GOODWYN: And, of course, there were people who were incapable of an athletic sprint through a torrent of water in the dark of night - young children and grandparents. Some families climbed on top of their campers and floated down the river in their unlikely boats and were amazingly rescued.

One rescuer told of a teenaged girl who survived by wrapping her arms and legs around a massive tree, the water squashing her like a bug on the windshield. By the time it was over, the skin was flayed from the girl's front, from her neck to her ankles, by the friction of the tree bark. She could barely walk, but she held on and lived.

At least 18 other campers did not make it - they drowned - and the search for two dozen more who are missing continues. On the water, searchers are using kayaks and canoes. On the banks, it's on horseback, on foot using trained dogs when possible.

John Strom is with the U.S. Forest Service.

Mr. JOHN STROM (U.S. Forest Service): We're recombing the areas that we've been in before. We're expanding the search out into the flood plains and the flats. We're looking up into the vegetation where the water level was high. We're looking under debris piles and really combing the area well.

GOODWYN: There have been questions about whether the campers in the Albert Pike Campground should've had more warning. Those who entered through the main entrance were told a weather system was moving through, but neither the Forest Service nor the National Weather Service had a clue what was about to happen.
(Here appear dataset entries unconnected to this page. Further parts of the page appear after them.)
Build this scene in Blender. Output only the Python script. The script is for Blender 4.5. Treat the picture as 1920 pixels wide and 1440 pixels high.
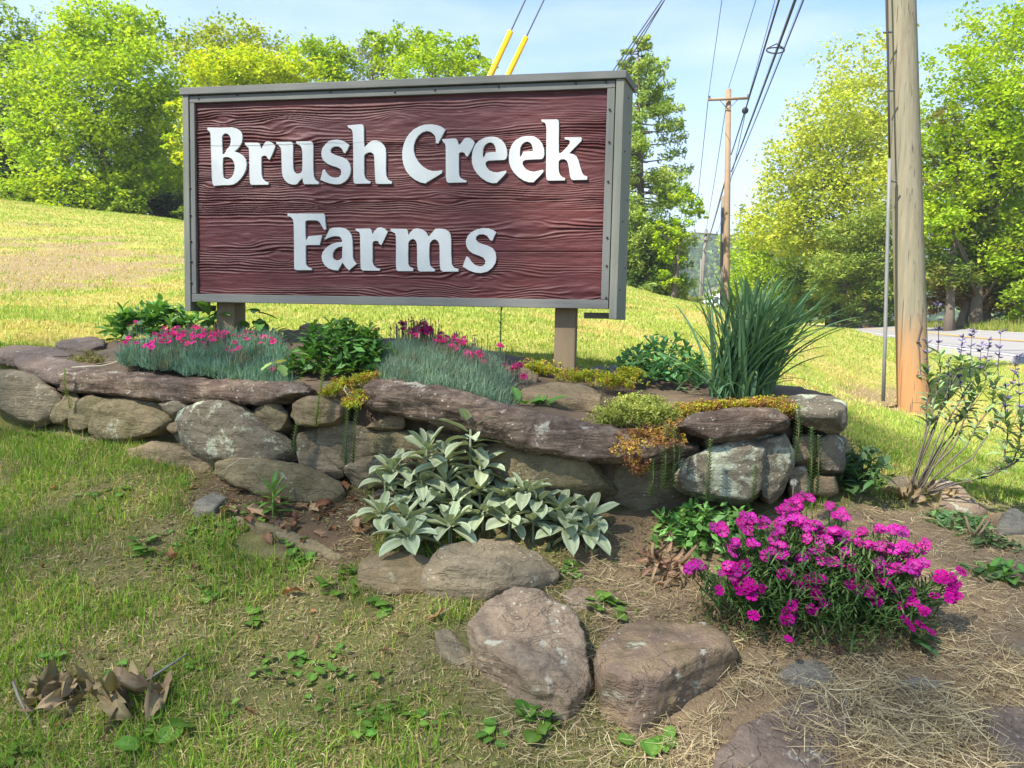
import bpy, bmesh, math, random
import numpy as np
from mathutils import Vector, Matrix

for o in list(bpy.data.objects): bpy.data.objects.remove(o)
SC = bpy.context.scene
COL = SC.collection
RNG = np.random.default_rng(11)
random.seed(5)
R_ = math.radians

# ------------------------------------------------------------------ camera
FOC = 1380.0
_p, _r = R_(4.2), R_(.85)
_U = np.array([0, math.sin(_p), math.cos(_p)]); FW = np.array([0, math.cos(_p), -math.sin(_p)]); _X = np.array([1., 0, 0])
RT = math.cos(_r)*_X + math.sin(_r)*_U
UP = math.cos(_r)*_U - math.sin(_r)*_X
CAM = np.array([0, 0, 1.2])
cd = bpy.data.cameras.new('camera'); cam = bpy.data.objects.new('camera', cd); COL.objects.link(cam)
cd.sensor_width = 36; cd.lens = 36*FOC/1920; cd.clip_start = .05; cd.clip_end = 3000
cam.matrix_world = Matrix(((RT[0], UP[0], -FW[0], CAM[0]), (RT[1], UP[1], -FW[1], CAM[1]), (RT[2], UP[2], -FW[2], CAM[2]), (0, 0, 0, 1)))
SC.camera = cam

# ------------------------------------------------------------------ light
SUN_EL, SUN_AZ = R_(50), math.atan2(-.74, -.67)     # towards the sun, azimuth from +Y clockwise
SUNV = np.array([math.sin(SUN_AZ)*math.cos(SUN_EL), math.cos(SUN_AZ)*math.cos(SUN_EL), math.sin(SUN_EL)])
w = bpy.data.worlds.new('World'); SC.world = w; w.use_nodes = True
nt = w.node_tree; nt.nodes.clear()
def _wn(t): return nt.nodes.new(t)
sky = _wn('ShaderNodeTexSky'); sky.sky_type = 'NISHITA'; sky.sun_disc = False
sky.sun_elevation = SUN_EL; sky.sun_rotation = SUN_AZ; sky.air_density = .7; sky.dust_density = .3; sky.ozone_density = 1.0
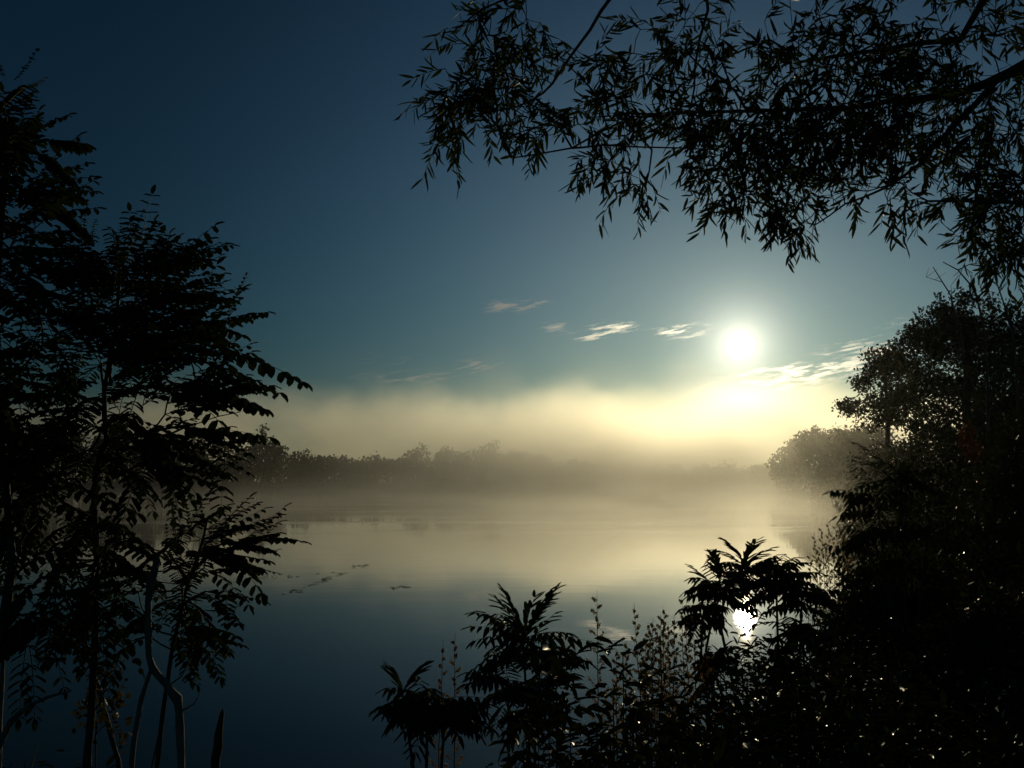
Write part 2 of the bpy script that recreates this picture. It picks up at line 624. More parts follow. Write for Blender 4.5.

Tom Vilsack, U.S. Agriculture Secretary, traveled to Arkansas to inspect the campground.

Secretary TOM VILSACK (Department of Agriculture): This thing came very, very suddenly, and as you all probably know, not everybody necessarily entered the forest through the main entrance of the forest. There are many ways to get in to the area. We did everything we could do under the circumstances. But we will absolutely review this, as we should.

GOODWYN: Today, the search for bodies will continue. Nobody has lost hope that a rescue could still be possible. But for the families of those who are missing, shock has already turned to grief.

Wade Goodwyn, NPR News, in southwest Arkansas.